Because love is not a sin


After a longer pause, I’m back. My absence was due to a virtual whirlpool of events in my family life which has seen one person leave this vale of tears and another one appear, on the same day. It was a time that made me appreciate who I am, where I am and where I am going. And perhaps what life is all about.


Thinking about a lot of things that happen to us during our existence, I realised it’s all about love. Now, mind you, I’m not going to share my very personal love story with you, uh-uh. Let’s keep private stuff private. What I want to tell you is how Brazilians love, or where, to be precise.

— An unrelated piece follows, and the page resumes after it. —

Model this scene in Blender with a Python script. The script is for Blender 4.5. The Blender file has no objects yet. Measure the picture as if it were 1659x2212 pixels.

Motels. If you think I mean roadside hotels, think again. It’s Brazil we’re talking about. A motel is a place where you never go alone. It’s a love spot. The suggestive names leave you in no doubt; Belle, Black Horse, Free Love Motel, Lamour, Sedutti... The more obvious the name, the more raunchy the atmosphere and decor. More classy places have less explicit names (Magnata, Lumini or Elegance Hotel) but they all have one thing in common: you pay per 4, 6 or 12 hours and are guaranteed maximum privacy. Motels are usually located in less frequented zones, and are guarded off the main road by high walls. You register at the entrance from the safety of your car and then drive straight to the private garage linked with the chosen room. There are no corridors (to avoid bumping into an acquaintance in the least suitable circumstances), no “windows with a view” (except for the most luxurious venues) and you never see the staff. If you make an order, for anything from snacks, to drinks, to food, to lubricants and sex toys, they bring it to you on a silver plate through a rotating window.

In São Paulo, motels are highly visible from the road, with their neon signs blinking seductively at night. They are sometimes so clustered together in one area that for example Rodovia Raposo Tavares, peppered with tiny and bigger motels of all sorts, earned itself a name of a Love Road (Rodovia do Amor).
What can you expect inside them? A large bed, of course. After all, that’s what you’re going to need most. And then, depending on the chosen standard and theme (luxurious, super-luxurious, African, Romantic, Erotic, etc.) , you can enjoy a swimming pool, jacuzzi, sauna, a solar roof or even a spider-looking erotic chair and god knows what else.
For the curious, and Portuguese-speaking, I can recommend www.guiademoteis.com.br, a comprehensive guide to motels in Brazil, which aided my research.

A bit about the history. Apparently, motels started to spring up in the 60s when unmarried couples needed somewhere to exchange affection and most hotels wouldn’t let them stay unless they produced a marriage certificate. Obviously, that attitude started to change with time, but these days, due to strained budgets, some young people still live with their parents and thus the motel is the only place they can enjoy the so-much-needed intimacy. Let’s not be so prude, though. The fact that many people are attracted by the brash façades, at times extremely kitsch interiors with fake waterfalls and wild tiger wallpapers, plus a variety of porn channels on TV, is ever so glaring. Also, the season when motels are bursting is... surprise, surprise, the carnival! 
Interestingly enough, motels are often recommended in travel guides as a cheap accommodation alternative to the ridiculously expensive hotels, especially in Rio. In fact, it has been suggested that participants of the upcoming UN summit be put up in the city’s numerous motels, as a solution to the apparent bed shortage. (read the article here: http://www.bbc.co.uk/news/world-latin-america-17656123). Hilarious. But then again, who would object to sleeping in a large comfortable bed, relaxing in a sauna and then jumping into the whirlpool while admiring the night sky? I suppose they would prefer to have company, since, as one of the motel’s slogan says, “love is not a sin”.